A World Weather Attribution estudou 30 inundações devastadoras e, em quase todos os casos, incluindo nos países em desenvolvimento, verificou-se que a precipitação de um modo geral foi bem prevista por parte dos serviços meteorológicos com emissão de Avisos, mas isto não é suficiente.
Em Espanha, as pessoas só foram avisadas à medida que a catástrofe ia acontecendo. Os avisos só foram enviados quando muitas pessoas já se encontravam presas em casas inundadas ou em parques de estacionamento subterrâneos, tentando transportar os seus carros para zonas mais altas.
De acordo com Friederike Otto, os governos locais e os serviços de emergência são os mediadores essenciais entre os serviços meteorológicos e as pessoas em perigo.

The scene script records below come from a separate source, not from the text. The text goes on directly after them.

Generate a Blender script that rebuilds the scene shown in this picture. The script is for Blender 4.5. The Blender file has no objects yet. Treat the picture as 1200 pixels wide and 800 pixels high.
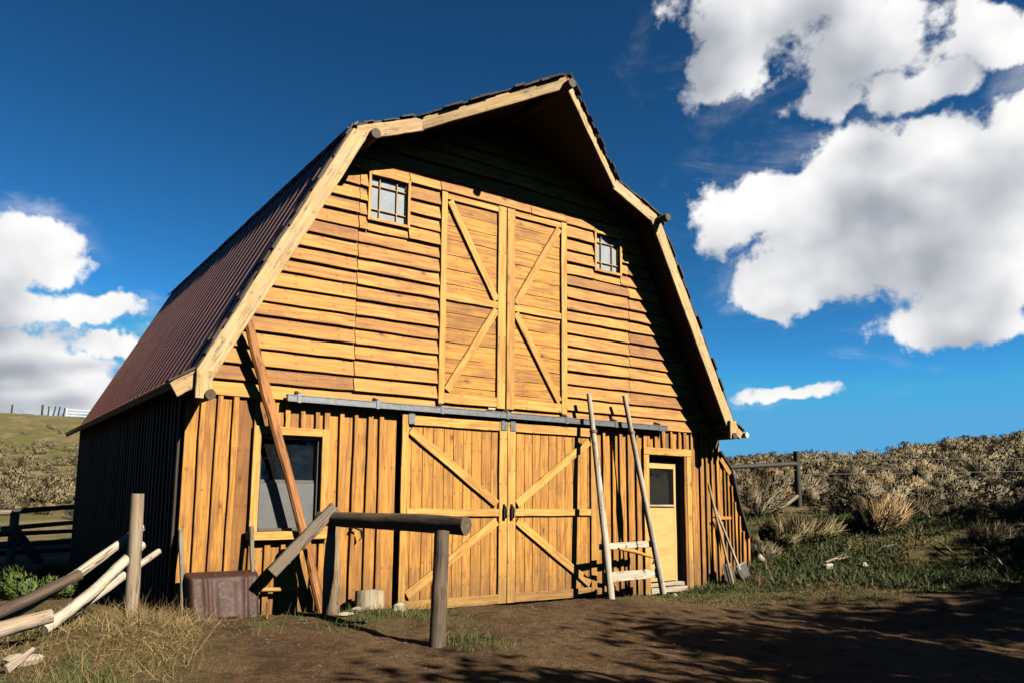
import bpy, math, random
import numpy as np
from mathutils import Vector, Matrix
random.seed(11); rng = np.random.default_rng(11)
R = math.radians
scn = bpy.context.scene
col = scn.collection

# ------------------------------------------------------------------ materials
def new_mat(name):
    m = bpy.data.materials.new(name); m.use_nodes = True
    nt = m.node_tree; nt.nodes.clear()
    out = nt.nodes.new('ShaderNodeOutputMaterial'); bs = nt.nodes.new('ShaderNodeBsdfPrincipled')
    nt.links.new(bs.outputs[0], out.inputs[0])
    return m, nt, bs
REFL = .232      # colour chart value -> base reflectance (the picture is exposed to match)
class N:
    """small helper to wire nodes"""
    def __init__(s, nt): s.nt = nt
    def n(s, t, **kw):
        o = s.nt.nodes.new(t)
        for k, v in kw.items(): setattr(o, k, v)
        return o
    def put(s, sock, v):
        if hasattr(v, 'links') or isinstance(v, bpy.types.NodeSocket): s.nt.links.new(v, sock)
        else: sock.default_value = v
    def math(s, op, a, b=None, c=None, clamp=False):
        o = s.n('ShaderNodeMath', operation=op); o.use_clamp = clamp
        s.put(o.inputs[0], a)
        if b is not None: s.put(o.inputs[1], b)
        if c is not None: s.put(o.inputs[2], c)
        return o.outputs[0]
    def vmath(s, op, a, b=None, out=0):
        o = s.n('ShaderNodeVectorMath', operation=op); s.put(o.inputs[0], a)
        if b is not None: s.put(o.inputs[1], b)
        return o.outputs[out]
    def noise(s, vec, scale, detail=4, rough=.55, out=0, dist=0):
        o = s.n('ShaderNodeTexNoise'); s.put(o.inputs['Vector'], vec)
        o.inputs['Scale'].default_value = scale; o.inputs['Detail'].default_value = detail
        o.inputs['Roughness'].default_value = rough; o.inputs['Distortion'].default_value = dist
        return o.outputs[out]
    def mix(s, f, a, b, blend='MIX'):
        o = s.n('ShaderNodeMix', data_type='RGBA', blend_type=blend)
        s.put(o.inputs[0], f); s.put(o.inputs[6], a if not isinstance(a, tuple) else (*a[:3], 1)); s.put(o.inputs[7], b if not isinstance(b, tuple) else (*b[:3], 1))
        return o.outputs[2]
    def refl(s, c, bs):
        s.nt.links.new(s.mix(1., c, (REFL, REFL, REFL), 'MULTIPLY'), bs.inputs['Base Color'])
    def ramp(s, v, lo, hi):
        o = s.n('ShaderNodeMapRange'); o.clamp = True; o.interpolation_type = 'SMOOTHSTEP'
        s.put(o.inputs[0], v); o.inputs[1].default_value = lo; o.inputs[2].default_value = hi
        return o.outputs[0]
    def attr(s, name): return s.n('ShaderNodeAttribute', attribute_name=name).outputs['Vector']
    def sep(s, v):
        o = s.n('ShaderNodeSeparateXYZ'); s.put(o.inputs[0], v); return o.outputs
    def comb(s, x, y, z):
        o = s.n('ShaderNodeCombineXYZ'); s.put(o.inputs[0], x); s.put(o.inputs[1], y); s.put(o.inputs[2], z); return o.outputs[0]
    def bump(s, bs, h, strength, dist):
        o = s.n('ShaderNodeBump'); o.inputs['Strength'].default_value = strength; o.inputs['Distance'].default_value = dist
        s.put(o.inputs['Height'], h); s.nt.links.new(o.outputs[0], bs.inputs['Normal'])

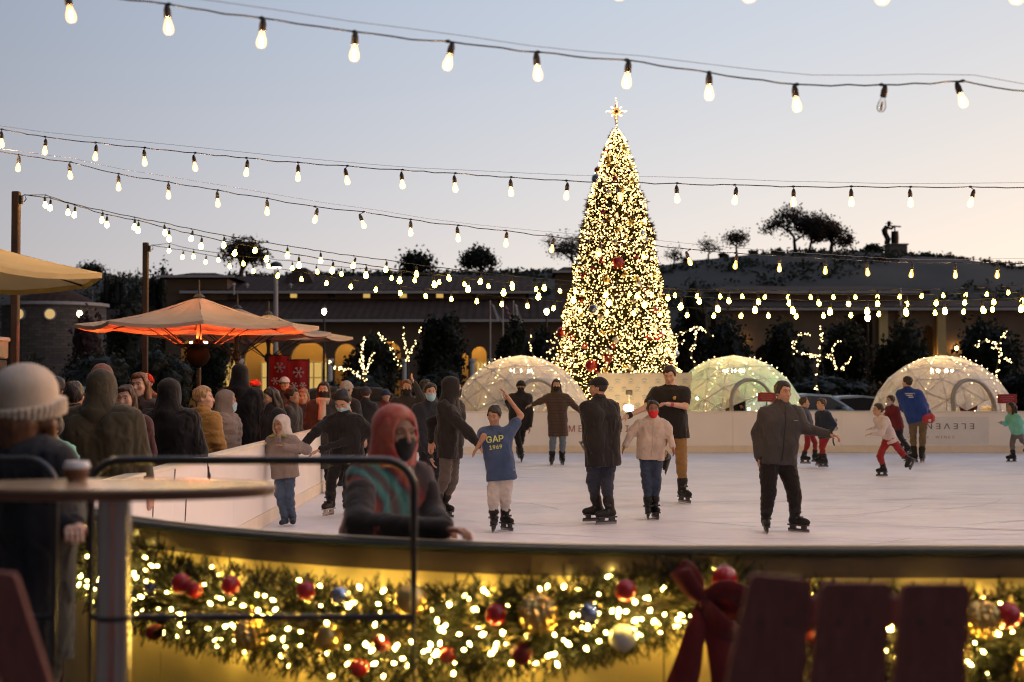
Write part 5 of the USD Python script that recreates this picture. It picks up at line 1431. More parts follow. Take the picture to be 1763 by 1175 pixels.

Têm de ser reforçados e não desmantelados, como foi o caso da Unidade de Emergência de Valência.
Friederike Otto, considerando que os sistemas de alerta para catástrofes, em Espanha e não só, têm de ser melhorados, interroga-se sobre os fundos internacionais para catástrofes e se a UE deve ter fundos para a prevenção, em vez de limpar a confusão depois de uma catástrofe ter ocorrido.
Após a passagem do furacão Helene, mais de 200 pessoas morreram em inundações no interior da região dos Apalaches do Sul dos EUA. Apesar dos avisos de inundações “catastróficas e potencialmente fatais” que antecederam a catástrofe, as pessoas foram apanhadas desprevenidas quando esta ocorreu e muitas não puderam avaliar o quão extremas seriam as chuvas.
Na Alemanha, nas inundações de 2021, não foi dada qualquer informação sobre como agir e não foi dado qualquer apoio àqueles que não se podiam ajudar a si próprios. Na cidade alemã de Sinzig, 12 residentes de um lar para pessoas com deficiência afogaram-se. Em Espanha, já foram noticiadas as mortes dos habitantes de um lar de idosos e receia-se que surjam mais histórias perturbadoras como esta nas próximas semanas.
No futuro mais fenómenos meteorológicos extremos irão acontecer enquanto consumirmos combustíveis fósseis
Atualmente, o aquecimento é de 1,3 oC, mas estamos em vias de atingir os 3 oC até 2100, o que significaria um aumento da frequência e da gravidade de inundações semelhantes às de Espanha. Sem se criar um plano de ação e sem se saber exatamente como aplicá-lo, como se pratica nos simulacros, o número de mortos será sempre elevado quando se bater um recorde de calor ou quando uma nova região for atingida por precipitação e ventos à escala de um furacão, como aconteceu em Espanha.
O investimento nas pessoas e nos serviços de emergência salvará vidas. Mas os governos também não podem reconstruir da mesma forma. Em quase toda a Europa, onde vivem pessoas, os rios são canalizados e todas as superfícies são impermeabilizadas com betão e asfalto para criar uma cidade confortável para os automóveis. Podem ser locais agradáveis mas que acarretam um risco grande.
Se os governantes se quiserem começar a preocupar com as pessoas, têm de voltar a dar espaço aos rios, para que tenham outro sítio para onde ir, em vez de entrarem nas casas das pessoas.
Segundo Friederike Otto, em relação à Europa, os europeus precisam de aprender e reconstruir para um futuro que está apenas a surgir. Mas, mais urgentemente, têm de praticar a sobrevivência num mundo com alterações climáticas.